> _WRITTEN TASK_: Go over the listing below line by line and tally those containing "Python". Give only the tally.

> _SUPPLIED RECORDS_:
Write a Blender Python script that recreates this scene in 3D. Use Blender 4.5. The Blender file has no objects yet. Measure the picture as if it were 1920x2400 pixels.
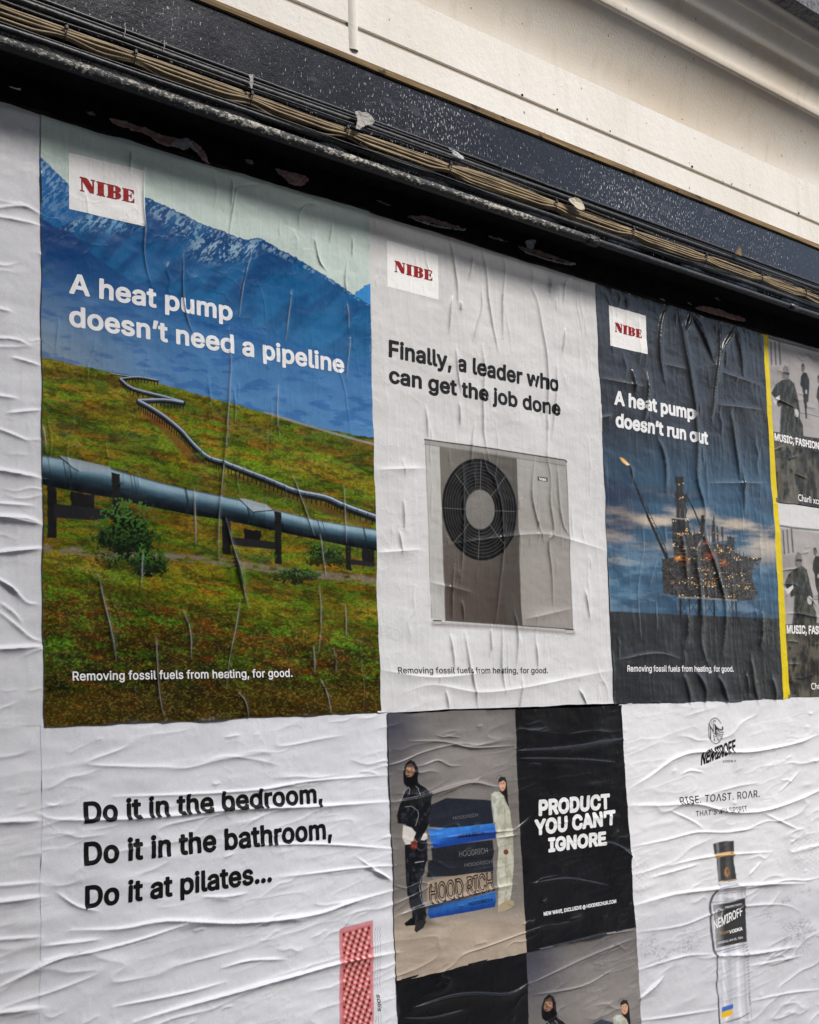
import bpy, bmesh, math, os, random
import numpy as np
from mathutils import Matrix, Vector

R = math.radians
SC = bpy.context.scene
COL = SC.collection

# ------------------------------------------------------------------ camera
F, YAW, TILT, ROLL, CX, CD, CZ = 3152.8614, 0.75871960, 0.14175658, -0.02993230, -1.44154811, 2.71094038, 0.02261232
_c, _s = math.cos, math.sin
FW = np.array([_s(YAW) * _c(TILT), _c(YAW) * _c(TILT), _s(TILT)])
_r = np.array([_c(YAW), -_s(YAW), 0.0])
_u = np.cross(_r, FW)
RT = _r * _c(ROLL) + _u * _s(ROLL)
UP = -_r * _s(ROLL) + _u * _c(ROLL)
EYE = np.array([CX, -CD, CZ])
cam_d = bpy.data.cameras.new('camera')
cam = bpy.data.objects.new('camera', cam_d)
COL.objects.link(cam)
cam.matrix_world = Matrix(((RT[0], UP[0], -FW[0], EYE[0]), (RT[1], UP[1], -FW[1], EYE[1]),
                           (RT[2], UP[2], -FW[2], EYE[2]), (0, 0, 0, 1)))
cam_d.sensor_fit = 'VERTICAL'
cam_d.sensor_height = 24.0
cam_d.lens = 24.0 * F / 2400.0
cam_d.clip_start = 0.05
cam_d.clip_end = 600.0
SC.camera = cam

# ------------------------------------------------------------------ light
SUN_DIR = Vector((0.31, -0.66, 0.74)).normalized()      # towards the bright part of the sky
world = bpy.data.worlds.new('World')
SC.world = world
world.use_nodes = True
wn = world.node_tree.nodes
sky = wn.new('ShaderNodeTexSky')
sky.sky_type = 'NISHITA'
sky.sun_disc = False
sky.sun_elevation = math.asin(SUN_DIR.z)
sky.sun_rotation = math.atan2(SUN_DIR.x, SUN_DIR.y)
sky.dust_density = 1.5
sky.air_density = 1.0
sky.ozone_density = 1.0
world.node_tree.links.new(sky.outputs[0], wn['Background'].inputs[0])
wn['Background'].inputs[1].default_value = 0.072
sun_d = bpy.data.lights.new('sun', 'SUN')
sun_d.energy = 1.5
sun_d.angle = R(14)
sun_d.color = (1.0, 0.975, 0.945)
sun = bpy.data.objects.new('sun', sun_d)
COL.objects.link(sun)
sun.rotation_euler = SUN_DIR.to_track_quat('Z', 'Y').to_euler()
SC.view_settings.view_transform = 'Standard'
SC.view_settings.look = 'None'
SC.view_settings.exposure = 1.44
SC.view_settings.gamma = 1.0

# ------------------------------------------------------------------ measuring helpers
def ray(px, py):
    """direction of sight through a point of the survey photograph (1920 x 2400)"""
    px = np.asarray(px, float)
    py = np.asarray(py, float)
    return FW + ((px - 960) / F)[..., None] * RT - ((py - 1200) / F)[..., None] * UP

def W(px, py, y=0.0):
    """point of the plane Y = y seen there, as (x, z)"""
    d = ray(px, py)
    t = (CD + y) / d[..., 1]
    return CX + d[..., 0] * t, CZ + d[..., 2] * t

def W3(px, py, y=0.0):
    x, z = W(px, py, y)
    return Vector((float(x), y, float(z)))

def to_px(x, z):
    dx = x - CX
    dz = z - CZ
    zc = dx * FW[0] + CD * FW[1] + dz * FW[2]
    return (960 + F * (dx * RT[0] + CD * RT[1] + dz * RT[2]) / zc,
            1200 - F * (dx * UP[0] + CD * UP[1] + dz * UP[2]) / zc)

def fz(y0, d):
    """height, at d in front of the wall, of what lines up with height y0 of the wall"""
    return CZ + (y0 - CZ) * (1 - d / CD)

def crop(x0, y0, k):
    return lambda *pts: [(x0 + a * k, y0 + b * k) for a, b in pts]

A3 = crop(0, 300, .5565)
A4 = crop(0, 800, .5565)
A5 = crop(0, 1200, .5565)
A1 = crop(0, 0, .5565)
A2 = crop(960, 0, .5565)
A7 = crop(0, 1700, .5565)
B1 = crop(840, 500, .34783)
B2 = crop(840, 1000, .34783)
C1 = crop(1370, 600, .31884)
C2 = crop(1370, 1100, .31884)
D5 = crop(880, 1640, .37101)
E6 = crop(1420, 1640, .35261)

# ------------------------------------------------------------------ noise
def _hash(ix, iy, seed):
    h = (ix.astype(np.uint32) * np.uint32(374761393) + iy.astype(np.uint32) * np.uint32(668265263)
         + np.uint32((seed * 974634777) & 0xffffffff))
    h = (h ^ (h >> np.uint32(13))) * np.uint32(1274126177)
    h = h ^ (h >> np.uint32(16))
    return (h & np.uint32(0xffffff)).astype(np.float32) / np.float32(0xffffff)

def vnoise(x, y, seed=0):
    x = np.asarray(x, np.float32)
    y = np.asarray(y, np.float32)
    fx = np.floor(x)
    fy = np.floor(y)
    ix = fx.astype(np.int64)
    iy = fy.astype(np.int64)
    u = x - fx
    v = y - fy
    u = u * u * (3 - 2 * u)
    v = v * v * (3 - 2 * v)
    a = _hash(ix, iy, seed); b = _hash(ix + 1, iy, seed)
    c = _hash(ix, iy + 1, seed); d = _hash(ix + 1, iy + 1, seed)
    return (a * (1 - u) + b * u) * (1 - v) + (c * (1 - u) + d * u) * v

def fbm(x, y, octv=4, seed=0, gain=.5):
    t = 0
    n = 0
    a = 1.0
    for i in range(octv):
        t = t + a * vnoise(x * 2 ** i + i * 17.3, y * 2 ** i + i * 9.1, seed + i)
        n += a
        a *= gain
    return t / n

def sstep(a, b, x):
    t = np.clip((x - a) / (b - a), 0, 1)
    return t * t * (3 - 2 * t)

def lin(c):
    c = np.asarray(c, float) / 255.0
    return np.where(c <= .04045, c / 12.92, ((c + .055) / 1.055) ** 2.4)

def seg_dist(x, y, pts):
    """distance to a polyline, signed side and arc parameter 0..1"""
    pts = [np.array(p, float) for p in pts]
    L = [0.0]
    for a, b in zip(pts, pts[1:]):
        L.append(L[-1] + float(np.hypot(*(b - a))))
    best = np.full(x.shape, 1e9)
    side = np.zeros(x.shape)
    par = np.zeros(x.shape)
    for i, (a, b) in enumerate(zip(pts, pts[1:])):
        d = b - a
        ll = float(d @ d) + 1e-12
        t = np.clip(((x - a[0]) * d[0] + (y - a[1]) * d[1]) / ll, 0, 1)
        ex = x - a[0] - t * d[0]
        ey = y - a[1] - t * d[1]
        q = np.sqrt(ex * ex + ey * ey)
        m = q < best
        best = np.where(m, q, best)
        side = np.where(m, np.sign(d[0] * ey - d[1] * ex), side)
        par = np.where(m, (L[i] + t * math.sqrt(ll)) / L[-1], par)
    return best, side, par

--

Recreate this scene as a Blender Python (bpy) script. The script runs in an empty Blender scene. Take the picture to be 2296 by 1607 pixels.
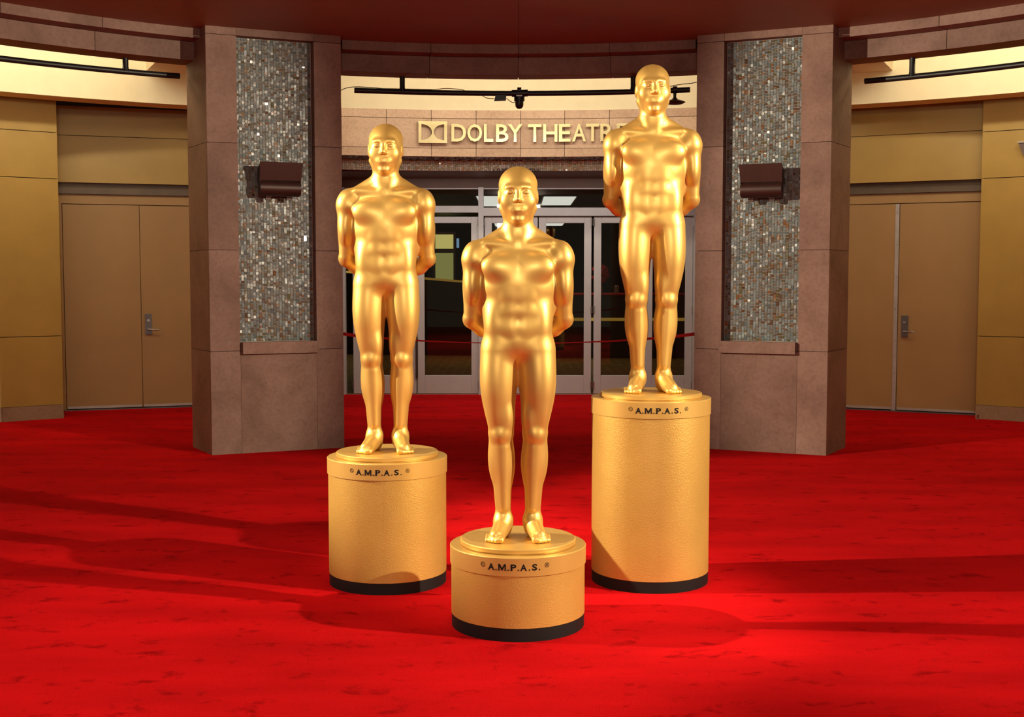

--

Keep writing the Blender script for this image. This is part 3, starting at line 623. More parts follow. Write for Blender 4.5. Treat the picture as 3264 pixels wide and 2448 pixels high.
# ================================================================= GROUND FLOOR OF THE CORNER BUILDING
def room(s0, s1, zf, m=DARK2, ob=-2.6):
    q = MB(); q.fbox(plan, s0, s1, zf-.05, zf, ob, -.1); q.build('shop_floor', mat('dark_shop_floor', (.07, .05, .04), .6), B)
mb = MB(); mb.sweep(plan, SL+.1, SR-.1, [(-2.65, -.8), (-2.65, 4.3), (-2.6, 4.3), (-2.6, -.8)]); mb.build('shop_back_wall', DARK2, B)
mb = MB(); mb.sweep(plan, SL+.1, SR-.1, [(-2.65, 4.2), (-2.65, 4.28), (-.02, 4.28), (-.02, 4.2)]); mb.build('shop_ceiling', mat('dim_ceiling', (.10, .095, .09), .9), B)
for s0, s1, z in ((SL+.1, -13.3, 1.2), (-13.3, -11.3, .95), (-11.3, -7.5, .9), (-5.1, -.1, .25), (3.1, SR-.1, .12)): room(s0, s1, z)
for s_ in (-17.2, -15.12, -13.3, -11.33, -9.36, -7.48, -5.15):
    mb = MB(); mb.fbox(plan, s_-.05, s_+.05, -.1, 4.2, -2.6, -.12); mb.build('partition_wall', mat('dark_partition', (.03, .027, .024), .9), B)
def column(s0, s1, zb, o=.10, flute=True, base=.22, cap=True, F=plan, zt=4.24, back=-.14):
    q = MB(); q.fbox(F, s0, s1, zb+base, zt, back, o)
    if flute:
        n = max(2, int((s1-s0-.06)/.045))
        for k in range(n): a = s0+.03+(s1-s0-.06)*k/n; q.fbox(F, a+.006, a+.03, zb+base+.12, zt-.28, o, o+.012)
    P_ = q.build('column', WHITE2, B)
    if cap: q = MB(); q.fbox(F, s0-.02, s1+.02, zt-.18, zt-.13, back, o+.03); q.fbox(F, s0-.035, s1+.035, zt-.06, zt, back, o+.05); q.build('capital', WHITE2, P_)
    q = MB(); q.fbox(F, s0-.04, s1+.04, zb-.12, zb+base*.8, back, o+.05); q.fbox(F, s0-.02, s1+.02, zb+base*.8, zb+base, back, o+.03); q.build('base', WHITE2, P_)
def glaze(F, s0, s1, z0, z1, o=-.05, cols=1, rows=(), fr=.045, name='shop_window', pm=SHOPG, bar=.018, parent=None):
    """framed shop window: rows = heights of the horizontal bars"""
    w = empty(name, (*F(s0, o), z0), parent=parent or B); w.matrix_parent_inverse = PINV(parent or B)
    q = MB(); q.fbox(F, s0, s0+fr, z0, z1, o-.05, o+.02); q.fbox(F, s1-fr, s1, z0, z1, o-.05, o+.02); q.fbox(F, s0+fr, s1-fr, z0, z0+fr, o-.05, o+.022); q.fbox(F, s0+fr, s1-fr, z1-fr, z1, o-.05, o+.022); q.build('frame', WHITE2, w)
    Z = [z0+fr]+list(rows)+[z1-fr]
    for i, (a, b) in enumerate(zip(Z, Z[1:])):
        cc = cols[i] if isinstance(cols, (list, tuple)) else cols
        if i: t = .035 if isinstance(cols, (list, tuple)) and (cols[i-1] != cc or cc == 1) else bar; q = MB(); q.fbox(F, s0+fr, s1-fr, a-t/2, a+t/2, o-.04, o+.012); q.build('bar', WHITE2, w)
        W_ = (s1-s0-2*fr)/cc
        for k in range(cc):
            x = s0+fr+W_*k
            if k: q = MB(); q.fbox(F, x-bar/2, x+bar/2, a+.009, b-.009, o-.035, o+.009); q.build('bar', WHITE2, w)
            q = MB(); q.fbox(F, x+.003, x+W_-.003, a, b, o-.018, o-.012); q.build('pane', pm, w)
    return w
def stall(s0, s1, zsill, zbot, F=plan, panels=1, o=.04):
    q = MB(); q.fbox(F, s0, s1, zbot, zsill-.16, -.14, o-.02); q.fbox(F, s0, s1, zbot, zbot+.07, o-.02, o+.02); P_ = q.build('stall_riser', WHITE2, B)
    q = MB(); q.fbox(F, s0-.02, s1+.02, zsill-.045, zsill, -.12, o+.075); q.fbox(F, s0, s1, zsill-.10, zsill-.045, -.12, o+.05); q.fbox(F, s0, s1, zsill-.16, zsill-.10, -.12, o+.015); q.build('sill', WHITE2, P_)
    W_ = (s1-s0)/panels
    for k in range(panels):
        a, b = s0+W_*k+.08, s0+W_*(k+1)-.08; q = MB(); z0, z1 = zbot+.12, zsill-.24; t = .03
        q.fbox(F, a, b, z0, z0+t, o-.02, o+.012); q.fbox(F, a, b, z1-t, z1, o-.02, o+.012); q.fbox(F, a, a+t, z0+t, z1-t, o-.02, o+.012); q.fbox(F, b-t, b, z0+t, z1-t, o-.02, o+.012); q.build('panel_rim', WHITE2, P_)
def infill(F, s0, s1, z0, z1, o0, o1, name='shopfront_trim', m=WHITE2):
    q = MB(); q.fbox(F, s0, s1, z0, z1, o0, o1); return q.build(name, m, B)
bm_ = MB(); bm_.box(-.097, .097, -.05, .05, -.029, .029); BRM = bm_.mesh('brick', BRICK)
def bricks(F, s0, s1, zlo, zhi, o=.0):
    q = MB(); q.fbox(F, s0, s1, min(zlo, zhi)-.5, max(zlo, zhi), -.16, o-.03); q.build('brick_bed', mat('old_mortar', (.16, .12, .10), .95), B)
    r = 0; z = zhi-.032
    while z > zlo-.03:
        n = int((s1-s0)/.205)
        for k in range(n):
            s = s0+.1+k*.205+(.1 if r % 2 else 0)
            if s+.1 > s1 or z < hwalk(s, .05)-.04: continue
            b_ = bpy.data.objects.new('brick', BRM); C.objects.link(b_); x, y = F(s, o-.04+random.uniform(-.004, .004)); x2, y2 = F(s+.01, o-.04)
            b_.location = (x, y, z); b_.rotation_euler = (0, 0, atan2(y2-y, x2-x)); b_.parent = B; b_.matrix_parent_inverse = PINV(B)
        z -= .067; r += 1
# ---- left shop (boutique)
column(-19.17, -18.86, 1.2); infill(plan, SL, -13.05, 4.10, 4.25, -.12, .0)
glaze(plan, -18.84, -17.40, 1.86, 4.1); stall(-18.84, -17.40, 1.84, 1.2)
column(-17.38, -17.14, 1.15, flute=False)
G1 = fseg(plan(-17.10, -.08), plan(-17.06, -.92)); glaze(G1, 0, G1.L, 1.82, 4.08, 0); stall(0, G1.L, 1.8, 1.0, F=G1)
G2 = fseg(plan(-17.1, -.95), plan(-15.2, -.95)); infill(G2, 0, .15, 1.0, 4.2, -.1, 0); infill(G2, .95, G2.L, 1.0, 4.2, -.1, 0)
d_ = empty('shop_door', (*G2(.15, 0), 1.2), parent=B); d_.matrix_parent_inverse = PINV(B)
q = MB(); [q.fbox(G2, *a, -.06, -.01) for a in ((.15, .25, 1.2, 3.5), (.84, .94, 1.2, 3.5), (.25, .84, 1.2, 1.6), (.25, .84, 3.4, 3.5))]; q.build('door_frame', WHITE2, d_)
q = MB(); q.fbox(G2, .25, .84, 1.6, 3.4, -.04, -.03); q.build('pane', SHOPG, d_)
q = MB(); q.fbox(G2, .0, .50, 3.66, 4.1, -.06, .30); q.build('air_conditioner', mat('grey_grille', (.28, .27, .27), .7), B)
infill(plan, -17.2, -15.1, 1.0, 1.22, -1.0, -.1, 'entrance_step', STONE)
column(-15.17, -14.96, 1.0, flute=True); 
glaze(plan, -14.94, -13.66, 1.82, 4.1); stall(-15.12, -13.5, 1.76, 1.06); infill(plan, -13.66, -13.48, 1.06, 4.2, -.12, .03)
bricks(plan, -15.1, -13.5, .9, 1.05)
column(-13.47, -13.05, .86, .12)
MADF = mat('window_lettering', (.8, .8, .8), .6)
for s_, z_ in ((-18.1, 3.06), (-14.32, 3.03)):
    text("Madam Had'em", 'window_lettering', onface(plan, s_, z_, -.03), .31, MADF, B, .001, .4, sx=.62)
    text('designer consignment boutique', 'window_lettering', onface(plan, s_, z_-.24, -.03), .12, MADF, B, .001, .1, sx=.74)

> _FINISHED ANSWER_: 2